In Thomas Jefferson on Wine, John Hailman celebrates a founding father’s lifelong interest in wine and provides unprecedented insight into Jefferson’s character from this unique perspective. In both his personal and public lives, Jefferson wielded his considerable expertise to influence the drinking habits of his friends, other founding fathers, and the American public away from hard liquor toward the healthier pleasures of wine.
An international wine judge and nationally syndicated wine columnist, Hailman discusses how Jefferson’s tastes developed, which wines and foods he preferred at different stages of his life, and how Jefferson became the greatest wine expert of the early American republic.
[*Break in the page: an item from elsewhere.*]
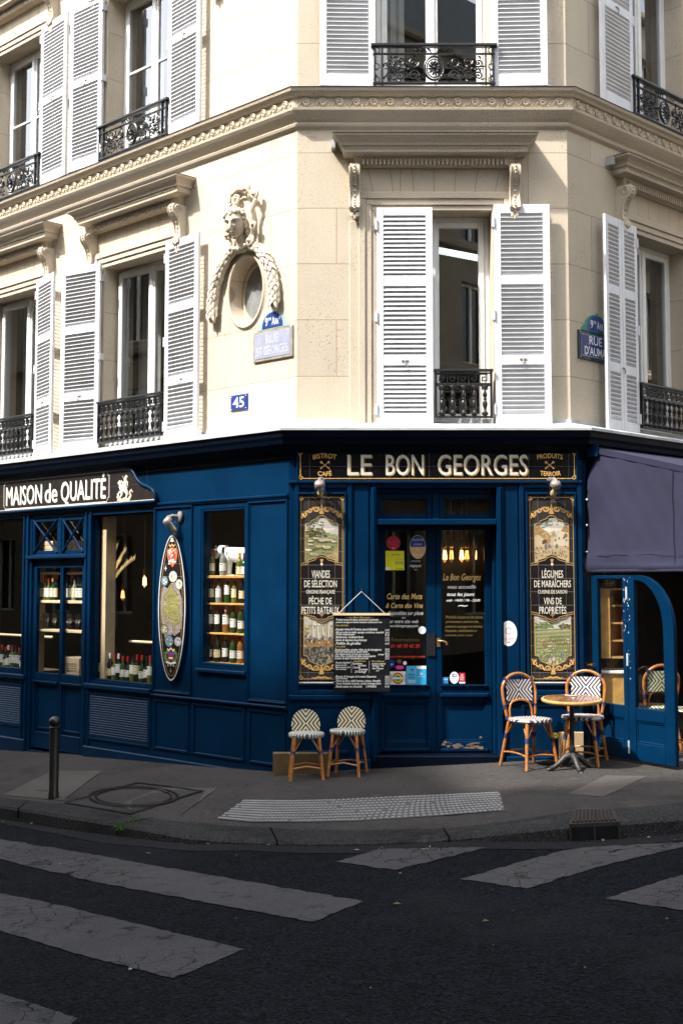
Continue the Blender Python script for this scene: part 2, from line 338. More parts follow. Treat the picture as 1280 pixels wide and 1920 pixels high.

Hailman explores the third president’s fascination with scores of wines from his student days at Williamsburg to his lengthy retirement years at Monticello, using mainly Jefferson’s own words from hundreds of immensely readable and surprisingly modern letters on the subject.
Hailman examines Jefferson’s five critical years in Paris, where he learned about fine wines at Europe’s salons and dinner tables as American Ambassador. The book uses excerpts from Jefferson’s colorful travel journals of his visits to France, Italy, and Germany, as well as his letters to friends and wine merchants, some of whose descendants still produce the wines Jefferson enjoyed. Vivid contemporaneous accounts of dinners at the White House allow readers to experience vicariously Jefferson’s "Champagne diplomacy." The book concludes with an overview of the current restoration of the vineyards at Monticello and the new Monticello Wine Trail and its numerous world-class Virginia wineries. In Thomas Jefferson on Wine, Hailman presents an absorbing and unique view of this towering historical figure.
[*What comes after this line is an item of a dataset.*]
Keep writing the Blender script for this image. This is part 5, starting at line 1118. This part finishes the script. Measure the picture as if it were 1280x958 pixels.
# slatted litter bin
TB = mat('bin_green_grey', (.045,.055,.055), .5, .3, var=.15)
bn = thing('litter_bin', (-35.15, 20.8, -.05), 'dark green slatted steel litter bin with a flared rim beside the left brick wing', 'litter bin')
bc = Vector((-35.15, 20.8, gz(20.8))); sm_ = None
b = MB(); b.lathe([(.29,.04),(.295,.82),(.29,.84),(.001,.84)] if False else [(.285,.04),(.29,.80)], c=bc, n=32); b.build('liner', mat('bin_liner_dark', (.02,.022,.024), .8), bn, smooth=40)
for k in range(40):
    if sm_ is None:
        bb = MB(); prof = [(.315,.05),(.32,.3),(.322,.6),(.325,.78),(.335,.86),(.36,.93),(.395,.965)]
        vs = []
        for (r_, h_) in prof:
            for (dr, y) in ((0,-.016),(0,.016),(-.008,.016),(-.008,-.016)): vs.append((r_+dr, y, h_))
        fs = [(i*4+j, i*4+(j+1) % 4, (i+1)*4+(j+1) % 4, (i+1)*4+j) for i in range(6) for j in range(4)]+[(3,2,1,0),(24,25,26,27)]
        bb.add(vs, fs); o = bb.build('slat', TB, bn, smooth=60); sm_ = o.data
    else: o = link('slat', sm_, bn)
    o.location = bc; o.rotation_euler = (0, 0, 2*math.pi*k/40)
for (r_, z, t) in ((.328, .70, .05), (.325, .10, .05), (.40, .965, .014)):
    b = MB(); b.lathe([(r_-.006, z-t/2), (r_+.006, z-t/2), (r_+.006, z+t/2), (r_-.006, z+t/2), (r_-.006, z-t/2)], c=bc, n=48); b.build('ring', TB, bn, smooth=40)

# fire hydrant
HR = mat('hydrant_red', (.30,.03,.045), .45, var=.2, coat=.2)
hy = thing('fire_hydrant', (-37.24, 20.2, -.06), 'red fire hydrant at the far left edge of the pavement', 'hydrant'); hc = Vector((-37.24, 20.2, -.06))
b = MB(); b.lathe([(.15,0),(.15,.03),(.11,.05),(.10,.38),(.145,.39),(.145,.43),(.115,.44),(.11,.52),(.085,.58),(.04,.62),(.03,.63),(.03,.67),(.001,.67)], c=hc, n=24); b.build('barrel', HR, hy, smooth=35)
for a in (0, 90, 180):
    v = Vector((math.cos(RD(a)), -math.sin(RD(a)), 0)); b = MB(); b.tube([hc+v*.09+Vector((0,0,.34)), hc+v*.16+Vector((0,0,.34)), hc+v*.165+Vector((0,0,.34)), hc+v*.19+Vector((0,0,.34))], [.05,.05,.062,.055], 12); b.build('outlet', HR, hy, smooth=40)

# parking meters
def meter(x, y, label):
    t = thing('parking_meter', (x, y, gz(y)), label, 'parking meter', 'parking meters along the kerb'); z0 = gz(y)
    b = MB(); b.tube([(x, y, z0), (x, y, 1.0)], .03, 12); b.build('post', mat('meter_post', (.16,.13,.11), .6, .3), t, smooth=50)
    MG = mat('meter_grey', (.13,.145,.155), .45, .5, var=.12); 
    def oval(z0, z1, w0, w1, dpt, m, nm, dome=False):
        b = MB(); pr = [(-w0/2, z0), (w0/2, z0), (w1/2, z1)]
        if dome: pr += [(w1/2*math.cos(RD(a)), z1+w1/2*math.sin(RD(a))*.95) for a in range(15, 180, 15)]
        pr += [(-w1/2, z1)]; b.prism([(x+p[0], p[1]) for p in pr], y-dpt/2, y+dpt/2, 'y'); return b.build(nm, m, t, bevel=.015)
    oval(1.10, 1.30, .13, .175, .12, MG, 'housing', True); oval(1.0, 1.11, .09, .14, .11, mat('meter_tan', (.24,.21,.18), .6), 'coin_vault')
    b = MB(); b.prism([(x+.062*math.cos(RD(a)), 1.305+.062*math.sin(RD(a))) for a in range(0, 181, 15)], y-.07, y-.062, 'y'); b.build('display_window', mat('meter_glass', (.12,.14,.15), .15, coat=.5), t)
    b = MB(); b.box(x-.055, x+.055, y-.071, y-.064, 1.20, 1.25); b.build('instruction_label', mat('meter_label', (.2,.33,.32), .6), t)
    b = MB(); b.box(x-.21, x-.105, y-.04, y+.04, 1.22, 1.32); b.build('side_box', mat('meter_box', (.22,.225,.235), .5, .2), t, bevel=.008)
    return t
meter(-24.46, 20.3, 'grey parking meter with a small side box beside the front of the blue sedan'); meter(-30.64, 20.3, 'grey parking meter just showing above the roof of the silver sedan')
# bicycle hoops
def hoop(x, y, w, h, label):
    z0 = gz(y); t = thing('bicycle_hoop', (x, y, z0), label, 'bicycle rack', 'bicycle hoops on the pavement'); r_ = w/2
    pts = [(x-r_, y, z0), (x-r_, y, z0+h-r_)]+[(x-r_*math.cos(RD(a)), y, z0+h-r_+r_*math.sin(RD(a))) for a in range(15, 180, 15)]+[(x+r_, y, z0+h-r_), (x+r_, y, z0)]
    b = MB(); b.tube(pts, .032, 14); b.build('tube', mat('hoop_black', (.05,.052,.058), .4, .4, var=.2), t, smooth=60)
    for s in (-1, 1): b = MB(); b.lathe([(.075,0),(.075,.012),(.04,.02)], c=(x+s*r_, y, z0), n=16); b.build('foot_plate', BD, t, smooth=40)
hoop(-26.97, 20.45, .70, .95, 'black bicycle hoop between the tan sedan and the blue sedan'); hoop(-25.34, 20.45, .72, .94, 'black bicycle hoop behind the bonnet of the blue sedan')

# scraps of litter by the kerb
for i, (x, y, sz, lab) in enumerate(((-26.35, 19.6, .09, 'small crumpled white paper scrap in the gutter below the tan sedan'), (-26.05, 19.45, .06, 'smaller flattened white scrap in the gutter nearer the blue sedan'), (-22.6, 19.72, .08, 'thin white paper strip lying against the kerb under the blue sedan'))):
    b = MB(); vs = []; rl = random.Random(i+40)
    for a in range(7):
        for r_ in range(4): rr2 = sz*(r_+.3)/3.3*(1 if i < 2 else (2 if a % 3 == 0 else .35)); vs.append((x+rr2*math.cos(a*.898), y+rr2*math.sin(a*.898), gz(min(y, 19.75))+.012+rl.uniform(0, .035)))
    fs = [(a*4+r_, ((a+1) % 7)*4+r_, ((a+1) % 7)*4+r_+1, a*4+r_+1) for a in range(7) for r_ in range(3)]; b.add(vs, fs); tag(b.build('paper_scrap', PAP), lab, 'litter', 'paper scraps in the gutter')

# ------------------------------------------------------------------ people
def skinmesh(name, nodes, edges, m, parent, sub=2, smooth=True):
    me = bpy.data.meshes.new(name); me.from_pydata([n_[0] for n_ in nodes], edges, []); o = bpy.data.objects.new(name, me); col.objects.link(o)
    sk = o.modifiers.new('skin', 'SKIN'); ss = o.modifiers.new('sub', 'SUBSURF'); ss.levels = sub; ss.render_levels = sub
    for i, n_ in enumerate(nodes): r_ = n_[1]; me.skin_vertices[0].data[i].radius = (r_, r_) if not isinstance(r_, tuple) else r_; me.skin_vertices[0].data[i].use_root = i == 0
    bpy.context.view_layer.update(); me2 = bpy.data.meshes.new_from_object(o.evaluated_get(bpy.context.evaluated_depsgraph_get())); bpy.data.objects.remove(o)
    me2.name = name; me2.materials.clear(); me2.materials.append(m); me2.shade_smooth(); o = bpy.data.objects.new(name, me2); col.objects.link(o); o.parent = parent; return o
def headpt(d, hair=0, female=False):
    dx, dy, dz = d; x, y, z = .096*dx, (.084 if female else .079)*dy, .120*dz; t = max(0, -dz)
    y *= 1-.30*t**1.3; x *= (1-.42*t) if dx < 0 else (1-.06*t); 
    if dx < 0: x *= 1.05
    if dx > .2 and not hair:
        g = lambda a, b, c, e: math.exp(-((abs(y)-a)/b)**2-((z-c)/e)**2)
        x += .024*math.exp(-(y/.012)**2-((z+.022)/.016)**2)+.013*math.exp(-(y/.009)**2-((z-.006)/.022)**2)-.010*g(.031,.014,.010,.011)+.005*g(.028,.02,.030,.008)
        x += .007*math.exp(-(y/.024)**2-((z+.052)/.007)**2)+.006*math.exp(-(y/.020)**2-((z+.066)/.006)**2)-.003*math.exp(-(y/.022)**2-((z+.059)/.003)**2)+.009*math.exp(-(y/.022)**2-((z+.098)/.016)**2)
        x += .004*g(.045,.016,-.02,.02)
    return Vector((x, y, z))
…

Hailman certainly knows his wines.
Dazzling . . . Hailman brings Jefferson to life for modern Americans through the unique prism of wine. A must-have for every wine lover.
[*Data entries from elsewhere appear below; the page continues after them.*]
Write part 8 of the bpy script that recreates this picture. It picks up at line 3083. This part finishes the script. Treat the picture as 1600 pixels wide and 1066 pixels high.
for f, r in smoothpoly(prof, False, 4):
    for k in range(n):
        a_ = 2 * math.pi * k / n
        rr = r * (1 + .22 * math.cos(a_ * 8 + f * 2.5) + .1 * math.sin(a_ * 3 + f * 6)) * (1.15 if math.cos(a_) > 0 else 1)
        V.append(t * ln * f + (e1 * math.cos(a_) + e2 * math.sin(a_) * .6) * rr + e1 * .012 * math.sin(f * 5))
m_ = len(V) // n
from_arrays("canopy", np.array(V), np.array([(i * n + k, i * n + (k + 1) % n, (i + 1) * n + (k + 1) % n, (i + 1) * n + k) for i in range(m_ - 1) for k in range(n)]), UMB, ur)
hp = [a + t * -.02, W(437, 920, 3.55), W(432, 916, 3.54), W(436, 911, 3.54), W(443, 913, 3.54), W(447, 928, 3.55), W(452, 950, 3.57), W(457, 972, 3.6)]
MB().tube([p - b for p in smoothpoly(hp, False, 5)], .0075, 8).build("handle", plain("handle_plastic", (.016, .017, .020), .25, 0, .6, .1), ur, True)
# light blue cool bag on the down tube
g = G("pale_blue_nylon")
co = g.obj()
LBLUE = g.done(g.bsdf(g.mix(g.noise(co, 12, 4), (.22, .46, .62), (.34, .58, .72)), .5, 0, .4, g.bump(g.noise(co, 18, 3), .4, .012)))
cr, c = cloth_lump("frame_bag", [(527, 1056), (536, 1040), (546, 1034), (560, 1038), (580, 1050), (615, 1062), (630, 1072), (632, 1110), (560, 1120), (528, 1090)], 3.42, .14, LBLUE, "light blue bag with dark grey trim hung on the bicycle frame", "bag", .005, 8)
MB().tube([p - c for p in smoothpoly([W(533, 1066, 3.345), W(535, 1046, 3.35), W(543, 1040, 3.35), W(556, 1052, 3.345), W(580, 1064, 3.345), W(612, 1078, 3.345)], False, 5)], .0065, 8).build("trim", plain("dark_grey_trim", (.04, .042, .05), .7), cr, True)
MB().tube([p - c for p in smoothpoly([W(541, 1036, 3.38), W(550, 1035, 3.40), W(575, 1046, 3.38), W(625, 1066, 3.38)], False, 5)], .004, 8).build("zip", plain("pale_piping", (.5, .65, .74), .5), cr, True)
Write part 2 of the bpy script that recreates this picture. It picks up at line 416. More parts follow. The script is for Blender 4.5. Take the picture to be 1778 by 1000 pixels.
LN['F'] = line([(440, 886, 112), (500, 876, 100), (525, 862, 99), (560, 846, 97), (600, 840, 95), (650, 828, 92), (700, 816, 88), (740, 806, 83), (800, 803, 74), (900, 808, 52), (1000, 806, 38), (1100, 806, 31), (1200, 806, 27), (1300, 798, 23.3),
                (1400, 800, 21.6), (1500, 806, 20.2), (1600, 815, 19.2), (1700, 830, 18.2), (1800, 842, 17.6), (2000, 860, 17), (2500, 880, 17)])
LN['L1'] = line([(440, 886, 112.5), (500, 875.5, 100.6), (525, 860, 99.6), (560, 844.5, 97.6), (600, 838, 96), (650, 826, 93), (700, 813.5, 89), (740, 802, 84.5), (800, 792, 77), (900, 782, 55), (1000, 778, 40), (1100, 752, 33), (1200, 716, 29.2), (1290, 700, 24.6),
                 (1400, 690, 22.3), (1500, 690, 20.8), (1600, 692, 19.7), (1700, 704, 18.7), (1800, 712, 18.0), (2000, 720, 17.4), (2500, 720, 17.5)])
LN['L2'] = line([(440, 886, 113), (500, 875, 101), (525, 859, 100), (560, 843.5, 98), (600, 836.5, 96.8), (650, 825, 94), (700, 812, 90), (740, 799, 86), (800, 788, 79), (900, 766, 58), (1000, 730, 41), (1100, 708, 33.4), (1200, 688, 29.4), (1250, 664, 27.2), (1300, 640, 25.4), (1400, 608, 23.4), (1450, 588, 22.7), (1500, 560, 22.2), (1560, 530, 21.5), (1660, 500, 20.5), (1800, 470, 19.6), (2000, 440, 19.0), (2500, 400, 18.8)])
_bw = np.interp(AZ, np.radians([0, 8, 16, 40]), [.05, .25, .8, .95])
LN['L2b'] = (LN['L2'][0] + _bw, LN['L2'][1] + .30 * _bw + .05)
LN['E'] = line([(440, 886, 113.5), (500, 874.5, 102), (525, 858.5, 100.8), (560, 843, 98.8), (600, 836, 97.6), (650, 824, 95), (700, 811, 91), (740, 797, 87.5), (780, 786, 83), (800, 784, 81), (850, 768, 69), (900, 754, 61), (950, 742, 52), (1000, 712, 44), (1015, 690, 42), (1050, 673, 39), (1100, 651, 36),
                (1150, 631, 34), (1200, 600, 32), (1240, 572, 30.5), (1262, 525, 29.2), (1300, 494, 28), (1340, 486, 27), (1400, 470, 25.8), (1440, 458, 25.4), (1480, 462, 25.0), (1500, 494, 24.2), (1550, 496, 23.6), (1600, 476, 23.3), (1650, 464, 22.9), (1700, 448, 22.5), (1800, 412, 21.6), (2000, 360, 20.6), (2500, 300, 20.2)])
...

John Hailman (1942-2021) was a retired federal prosecutor from the US attorney’s office in Oxford, Mississippi. He was an inaugural Overby Fellow in Journalism and an adjunct professor of law at the University of Mississippi. He is author of several books, including Foreign Missions of an American Prosecutor: From Moscow to Morocco and Paris to the Persian Gulf; From Midnight to Guntown: True Crime Stories from a Federal Prosecutor in Mississippi; Return to Guntown: Classic Trials of the Outlaws and Rogues of Faulkner Country; and The Search for Good Wine: From the Founding Fathers to the Modern Table, all published by University Press of Mississippi.